Print out every line, exactly as written.

• • • • •

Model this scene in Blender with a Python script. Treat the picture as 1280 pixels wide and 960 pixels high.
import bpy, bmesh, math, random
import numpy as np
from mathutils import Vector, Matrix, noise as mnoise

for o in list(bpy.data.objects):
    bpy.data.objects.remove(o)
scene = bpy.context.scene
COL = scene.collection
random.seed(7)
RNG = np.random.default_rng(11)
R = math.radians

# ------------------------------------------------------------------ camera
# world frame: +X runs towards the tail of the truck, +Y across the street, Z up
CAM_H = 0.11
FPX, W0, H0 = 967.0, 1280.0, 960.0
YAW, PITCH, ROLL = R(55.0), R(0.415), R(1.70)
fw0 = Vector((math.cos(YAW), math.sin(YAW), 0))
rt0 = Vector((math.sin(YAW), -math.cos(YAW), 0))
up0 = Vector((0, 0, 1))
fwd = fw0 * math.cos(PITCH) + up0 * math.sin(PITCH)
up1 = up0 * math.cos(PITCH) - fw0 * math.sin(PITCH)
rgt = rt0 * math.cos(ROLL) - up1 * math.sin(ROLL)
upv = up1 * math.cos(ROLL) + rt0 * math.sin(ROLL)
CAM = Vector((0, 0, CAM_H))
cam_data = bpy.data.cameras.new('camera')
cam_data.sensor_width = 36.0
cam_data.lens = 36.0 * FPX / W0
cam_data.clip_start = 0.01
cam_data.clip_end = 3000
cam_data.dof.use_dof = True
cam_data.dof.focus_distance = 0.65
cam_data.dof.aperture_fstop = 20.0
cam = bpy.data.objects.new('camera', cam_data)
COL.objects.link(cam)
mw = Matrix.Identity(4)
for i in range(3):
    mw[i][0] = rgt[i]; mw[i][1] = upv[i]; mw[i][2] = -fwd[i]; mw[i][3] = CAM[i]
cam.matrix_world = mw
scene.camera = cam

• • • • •

#### [Task output]
Model this scene in Blender with a Python script. Treat the picture as 1280 pixels wide and 960 pixels high.
import bpy, bmesh, math, random
import numpy as np
from mathutils import Vector, Matrix, noise as mnoise

for o in list(bpy.data.objects):
    bpy.data.objects.remove(o)
scene = bpy.context.scene
COL = scene.collection
random.seed(7)
RNG = np.random.default_rng(11)
R = math.radians

# ------------------------------------------------------------------ camera
# world frame: +X runs towards the tail of the truck, +Y across the street, Z up
CAM_H = 0.11
FPX, W0, H0 = 967.0, 1280.0, 960.0
YAW, PITCH, ROLL = R(55.0), R(0.415), R(1.70)
fw0 = Vector((math.cos(YAW), math.sin(YAW), 0))
rt0 = Vector((math.sin(YAW), -math.cos(YAW), 0))
up0 = Vector((0, 0, 1))
fwd = fw0 * math.cos(PITCH) + up0 * math.sin(PITCH)
up1 = up0 * math.cos(PITCH) - fw0 * math.sin(PITCH)
rgt = rt0 * math.cos(ROLL) - up1 * math.sin(ROLL)
upv = up1 * math.cos(ROLL) + rt0 * math.sin(ROLL)
CAM = Vector((0, 0, CAM_H))
cam_data = bpy.data.cameras.new('camera')
cam_data.sensor_width = 36.0
cam_data.lens = 36.0 * FPX / W0
cam_data.clip_start = 0.01
cam_data.clip_end = 3000
cam_data.dof.use_dof = True
cam_data.dof.focus_distance = 0.65
cam_data.dof.aperture_fstop = 20.0
cam = bpy.data.objects.new('camera', cam_data)
COL.objects.link(cam)
mw = Matrix.Identity(4)
for i in range(3):
    mw[i][0] = rgt[i]; mw[i][1] = upv[i]; mw[i][2] = -fwd[i]; mw[i][3] = CAM[i]
cam.matrix_world = mw
scene.camera = cam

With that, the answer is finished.